From this day all generations will call me blessed:
you, the Almighty, have done great things for me,
and holy is your name.
You have mercy on those who fear you,
from generation to generation.
You have shown strength with your arm
and scattered the proud in their conceit,
casting down the mighty from their thrones
and lifting up the lowly.
You have filled the hungry with good things
and sent the rich away empty.
You have come to the aid of your servant Israel,
to remember the promise of mercy,
the promise made to our forebears,
to Abraham and his children forever.
When I found out this was the song that I was writing a devotional about, I immediately drew a blank. These last few months have been hard for me, and if I’m being honest, I just didn’t have anything in me to relate to this song. I’ve not been feeling the joy, or the peace, or the gratefulness Mary exudes in this song. How was I going to write something warm and fuzzy when I’m just not feeling it?
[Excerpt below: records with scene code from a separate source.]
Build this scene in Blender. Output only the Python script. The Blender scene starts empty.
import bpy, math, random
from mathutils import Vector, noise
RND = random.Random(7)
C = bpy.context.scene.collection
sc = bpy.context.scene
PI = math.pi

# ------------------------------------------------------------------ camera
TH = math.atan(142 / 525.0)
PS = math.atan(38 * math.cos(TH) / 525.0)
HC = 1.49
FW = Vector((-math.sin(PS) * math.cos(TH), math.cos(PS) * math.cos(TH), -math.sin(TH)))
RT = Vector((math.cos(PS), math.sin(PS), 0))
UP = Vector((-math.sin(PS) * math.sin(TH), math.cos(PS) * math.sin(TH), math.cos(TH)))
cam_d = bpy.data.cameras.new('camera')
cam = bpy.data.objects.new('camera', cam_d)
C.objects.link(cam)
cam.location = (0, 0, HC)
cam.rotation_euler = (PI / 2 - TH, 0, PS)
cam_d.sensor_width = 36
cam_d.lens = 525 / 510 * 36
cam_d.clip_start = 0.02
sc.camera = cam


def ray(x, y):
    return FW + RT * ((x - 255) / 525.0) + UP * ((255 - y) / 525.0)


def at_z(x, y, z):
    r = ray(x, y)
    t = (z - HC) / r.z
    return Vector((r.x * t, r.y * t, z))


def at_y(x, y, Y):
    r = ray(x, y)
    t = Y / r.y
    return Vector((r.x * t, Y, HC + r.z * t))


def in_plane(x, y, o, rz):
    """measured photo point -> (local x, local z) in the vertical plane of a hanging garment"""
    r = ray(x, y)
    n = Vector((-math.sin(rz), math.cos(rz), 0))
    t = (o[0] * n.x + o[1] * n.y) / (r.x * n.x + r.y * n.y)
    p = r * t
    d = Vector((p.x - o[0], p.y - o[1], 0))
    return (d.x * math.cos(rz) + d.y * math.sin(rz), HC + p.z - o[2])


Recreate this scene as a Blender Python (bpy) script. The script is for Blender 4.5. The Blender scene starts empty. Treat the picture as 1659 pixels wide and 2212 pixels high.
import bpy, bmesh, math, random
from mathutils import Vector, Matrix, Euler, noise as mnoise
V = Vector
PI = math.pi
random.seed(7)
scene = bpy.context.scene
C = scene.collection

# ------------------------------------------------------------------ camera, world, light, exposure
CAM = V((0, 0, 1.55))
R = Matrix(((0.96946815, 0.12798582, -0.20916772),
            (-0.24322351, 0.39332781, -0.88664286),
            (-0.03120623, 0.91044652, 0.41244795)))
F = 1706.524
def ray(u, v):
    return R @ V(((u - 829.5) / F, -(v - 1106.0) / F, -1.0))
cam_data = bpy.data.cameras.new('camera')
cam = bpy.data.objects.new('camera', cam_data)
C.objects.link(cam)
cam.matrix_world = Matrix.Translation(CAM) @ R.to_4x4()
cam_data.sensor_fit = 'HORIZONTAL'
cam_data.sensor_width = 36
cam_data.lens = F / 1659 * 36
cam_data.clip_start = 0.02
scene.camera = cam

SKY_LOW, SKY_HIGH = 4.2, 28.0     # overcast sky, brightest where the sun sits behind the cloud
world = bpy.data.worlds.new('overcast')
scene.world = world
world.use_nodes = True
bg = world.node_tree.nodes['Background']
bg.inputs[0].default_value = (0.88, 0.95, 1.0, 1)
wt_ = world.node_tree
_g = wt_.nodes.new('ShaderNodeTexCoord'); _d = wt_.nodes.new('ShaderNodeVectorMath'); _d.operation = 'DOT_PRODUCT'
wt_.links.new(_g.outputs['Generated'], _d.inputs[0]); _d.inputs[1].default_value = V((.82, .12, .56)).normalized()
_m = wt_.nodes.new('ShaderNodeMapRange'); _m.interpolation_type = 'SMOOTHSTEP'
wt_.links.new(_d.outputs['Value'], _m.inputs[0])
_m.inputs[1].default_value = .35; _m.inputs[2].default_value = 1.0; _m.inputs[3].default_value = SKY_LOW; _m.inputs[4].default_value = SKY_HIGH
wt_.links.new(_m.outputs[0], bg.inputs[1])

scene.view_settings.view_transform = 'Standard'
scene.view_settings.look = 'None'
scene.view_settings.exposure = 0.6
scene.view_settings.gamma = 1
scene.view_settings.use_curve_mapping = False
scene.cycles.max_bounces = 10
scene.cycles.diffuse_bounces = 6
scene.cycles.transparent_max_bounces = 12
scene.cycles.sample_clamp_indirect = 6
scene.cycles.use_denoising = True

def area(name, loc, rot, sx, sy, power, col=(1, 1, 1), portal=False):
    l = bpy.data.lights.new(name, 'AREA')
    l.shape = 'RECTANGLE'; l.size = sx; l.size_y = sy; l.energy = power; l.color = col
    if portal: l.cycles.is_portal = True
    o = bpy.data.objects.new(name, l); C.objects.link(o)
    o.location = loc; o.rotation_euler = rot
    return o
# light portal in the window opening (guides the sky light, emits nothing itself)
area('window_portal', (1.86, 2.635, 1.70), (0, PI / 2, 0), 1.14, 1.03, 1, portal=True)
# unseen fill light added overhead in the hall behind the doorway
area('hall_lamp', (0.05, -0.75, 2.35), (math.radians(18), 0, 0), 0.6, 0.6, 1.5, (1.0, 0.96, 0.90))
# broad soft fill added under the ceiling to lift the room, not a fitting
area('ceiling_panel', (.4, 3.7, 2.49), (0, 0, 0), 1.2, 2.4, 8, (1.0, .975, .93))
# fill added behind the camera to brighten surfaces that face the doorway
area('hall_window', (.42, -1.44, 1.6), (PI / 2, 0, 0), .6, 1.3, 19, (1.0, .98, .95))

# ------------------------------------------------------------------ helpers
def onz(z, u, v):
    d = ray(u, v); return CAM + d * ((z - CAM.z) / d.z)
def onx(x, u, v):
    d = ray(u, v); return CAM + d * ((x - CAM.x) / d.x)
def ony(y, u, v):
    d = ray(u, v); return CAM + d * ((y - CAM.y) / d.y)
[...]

Then, I thought, “You know, there are a lot of people who don’t feel joyous at Christmas time, maybe I don’t have to write something warm and fuzzy to be able to relate to people at Christmas.” Life has seasons of joy and seasons of sadness, seasons of peace and seasons of fear, seasons of feeling grateful and seasons of despair. Yeah, right now I’m in a season of pain and sadness, but I have to remember; this is a season… It will pass.
Mary was in a season of joy and gratefulness. I can feel it radiate in every line of this song. I’ve been there before. I remember times I’ve felt that way. Mary had her seasons of pain and sadness as well, but this wasn’t one of them. When I feel her emotion in these words, it gives me hope that this storm, this season will pass. I’ve lived long enough to feel the truth of that belief.
God sees me where I’m at, and He is great and mighty and faithful no matter what state of mind I’m in. If I can just stand firm in my belief in Him, I know I will get through this. He is our strength and comes to our aid. He’s merciful and keeps his promises. He lifts up the lowly. Just like Mary said.
Lord, sometimes the joy of the season is the last thing we’re feeling. Sometimes life gets in the way and blocks our view. I pray you’d help us to stand firm in you during these times, knowing you will be faithful and will bring us through. Thank you for loving us where we are at and help us to remember our season of joy is coming. Stand firm. Amen.
Thanks for this. It made me think about how much Mary and Joseph truly knew of what was to come. I also think about how there are moments of joy and moments of sadness both around the holidays, and that’s more than ok (that’s the part I need to remember).